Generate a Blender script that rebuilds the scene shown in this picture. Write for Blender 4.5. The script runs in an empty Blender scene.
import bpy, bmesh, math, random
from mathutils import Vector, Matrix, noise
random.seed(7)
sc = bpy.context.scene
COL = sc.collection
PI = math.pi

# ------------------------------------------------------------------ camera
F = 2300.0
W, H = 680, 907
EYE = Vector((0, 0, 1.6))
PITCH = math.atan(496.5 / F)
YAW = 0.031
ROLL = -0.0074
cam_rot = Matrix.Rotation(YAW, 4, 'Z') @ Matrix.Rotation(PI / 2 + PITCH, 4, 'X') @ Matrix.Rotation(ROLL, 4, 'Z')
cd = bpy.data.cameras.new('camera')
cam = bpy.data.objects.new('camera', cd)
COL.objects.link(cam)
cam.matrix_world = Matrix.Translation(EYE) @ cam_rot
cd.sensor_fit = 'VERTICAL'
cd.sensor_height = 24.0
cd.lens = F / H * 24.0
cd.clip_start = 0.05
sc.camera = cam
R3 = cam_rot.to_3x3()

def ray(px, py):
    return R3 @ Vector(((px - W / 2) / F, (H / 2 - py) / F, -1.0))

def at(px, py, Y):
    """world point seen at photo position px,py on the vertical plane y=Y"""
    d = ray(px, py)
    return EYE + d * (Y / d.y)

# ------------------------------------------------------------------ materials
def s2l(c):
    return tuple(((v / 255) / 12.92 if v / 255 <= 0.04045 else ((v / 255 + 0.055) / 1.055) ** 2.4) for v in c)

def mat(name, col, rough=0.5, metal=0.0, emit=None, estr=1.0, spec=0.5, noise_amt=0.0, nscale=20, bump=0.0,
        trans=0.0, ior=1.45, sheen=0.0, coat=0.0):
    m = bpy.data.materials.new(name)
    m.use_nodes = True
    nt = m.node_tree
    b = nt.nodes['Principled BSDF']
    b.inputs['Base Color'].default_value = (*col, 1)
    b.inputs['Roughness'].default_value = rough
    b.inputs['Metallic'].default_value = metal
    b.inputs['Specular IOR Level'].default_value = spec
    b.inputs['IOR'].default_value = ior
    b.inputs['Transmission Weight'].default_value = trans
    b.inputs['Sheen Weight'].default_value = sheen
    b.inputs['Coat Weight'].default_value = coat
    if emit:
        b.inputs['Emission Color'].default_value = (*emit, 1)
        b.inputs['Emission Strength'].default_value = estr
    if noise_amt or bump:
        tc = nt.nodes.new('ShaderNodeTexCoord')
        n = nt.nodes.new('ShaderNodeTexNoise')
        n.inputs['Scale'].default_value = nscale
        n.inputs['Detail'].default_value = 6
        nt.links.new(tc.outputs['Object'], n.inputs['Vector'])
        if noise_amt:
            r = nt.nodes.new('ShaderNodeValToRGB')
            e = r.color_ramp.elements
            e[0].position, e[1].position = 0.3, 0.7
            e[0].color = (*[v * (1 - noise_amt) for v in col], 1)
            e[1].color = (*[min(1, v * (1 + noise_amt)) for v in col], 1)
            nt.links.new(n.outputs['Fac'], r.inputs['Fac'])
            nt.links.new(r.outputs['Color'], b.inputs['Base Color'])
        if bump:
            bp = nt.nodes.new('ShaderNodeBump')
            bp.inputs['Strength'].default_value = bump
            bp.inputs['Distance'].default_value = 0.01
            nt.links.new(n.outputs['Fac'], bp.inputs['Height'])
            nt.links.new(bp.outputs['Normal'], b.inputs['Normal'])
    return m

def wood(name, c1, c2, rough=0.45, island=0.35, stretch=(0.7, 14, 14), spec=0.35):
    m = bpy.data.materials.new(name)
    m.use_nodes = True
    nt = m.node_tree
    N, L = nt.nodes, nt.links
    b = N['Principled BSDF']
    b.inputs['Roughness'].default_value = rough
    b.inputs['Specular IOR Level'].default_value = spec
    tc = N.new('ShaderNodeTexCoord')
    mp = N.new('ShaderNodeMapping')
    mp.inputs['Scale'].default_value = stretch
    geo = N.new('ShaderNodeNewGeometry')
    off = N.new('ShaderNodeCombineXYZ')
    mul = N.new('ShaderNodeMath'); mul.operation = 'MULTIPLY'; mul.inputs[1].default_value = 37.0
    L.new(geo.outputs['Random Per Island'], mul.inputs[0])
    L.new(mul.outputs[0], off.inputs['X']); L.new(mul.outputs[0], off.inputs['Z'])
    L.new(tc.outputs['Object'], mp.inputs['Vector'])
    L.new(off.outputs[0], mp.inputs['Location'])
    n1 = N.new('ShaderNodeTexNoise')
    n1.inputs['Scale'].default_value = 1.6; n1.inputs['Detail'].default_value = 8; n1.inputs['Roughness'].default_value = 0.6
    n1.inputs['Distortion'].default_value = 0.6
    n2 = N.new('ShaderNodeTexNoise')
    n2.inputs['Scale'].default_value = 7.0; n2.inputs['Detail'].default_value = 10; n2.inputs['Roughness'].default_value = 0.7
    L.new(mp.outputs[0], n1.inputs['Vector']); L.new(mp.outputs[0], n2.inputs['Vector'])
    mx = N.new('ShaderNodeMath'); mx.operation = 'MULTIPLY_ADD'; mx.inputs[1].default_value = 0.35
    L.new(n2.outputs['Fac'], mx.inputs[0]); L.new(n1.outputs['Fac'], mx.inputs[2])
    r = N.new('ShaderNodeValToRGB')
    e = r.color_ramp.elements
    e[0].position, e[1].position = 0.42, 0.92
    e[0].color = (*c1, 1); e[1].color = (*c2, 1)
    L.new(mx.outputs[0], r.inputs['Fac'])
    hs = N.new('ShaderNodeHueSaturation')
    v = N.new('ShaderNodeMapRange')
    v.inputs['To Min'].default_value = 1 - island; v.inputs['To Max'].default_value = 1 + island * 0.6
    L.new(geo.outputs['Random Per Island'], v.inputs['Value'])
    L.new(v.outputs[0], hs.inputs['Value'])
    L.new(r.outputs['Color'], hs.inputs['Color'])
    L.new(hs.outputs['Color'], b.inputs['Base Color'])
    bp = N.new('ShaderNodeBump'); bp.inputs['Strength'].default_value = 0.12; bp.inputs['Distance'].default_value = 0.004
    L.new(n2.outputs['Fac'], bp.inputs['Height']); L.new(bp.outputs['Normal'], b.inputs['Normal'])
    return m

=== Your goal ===
Please write out exactly the lines from the start of the data through the line that contains "PI = math.pi", both ends included, and nothing else.

=== Final result ===
Generate a Blender script that rebuilds the scene shown in this picture. Write for Blender 4.5. The script runs in an empty Blender scene.
import bpy, bmesh, math, random
from mathutils import Vector, Matrix, noise
random.seed(7)
sc = bpy.context.scene
COL = sc.collection
PI = math.pi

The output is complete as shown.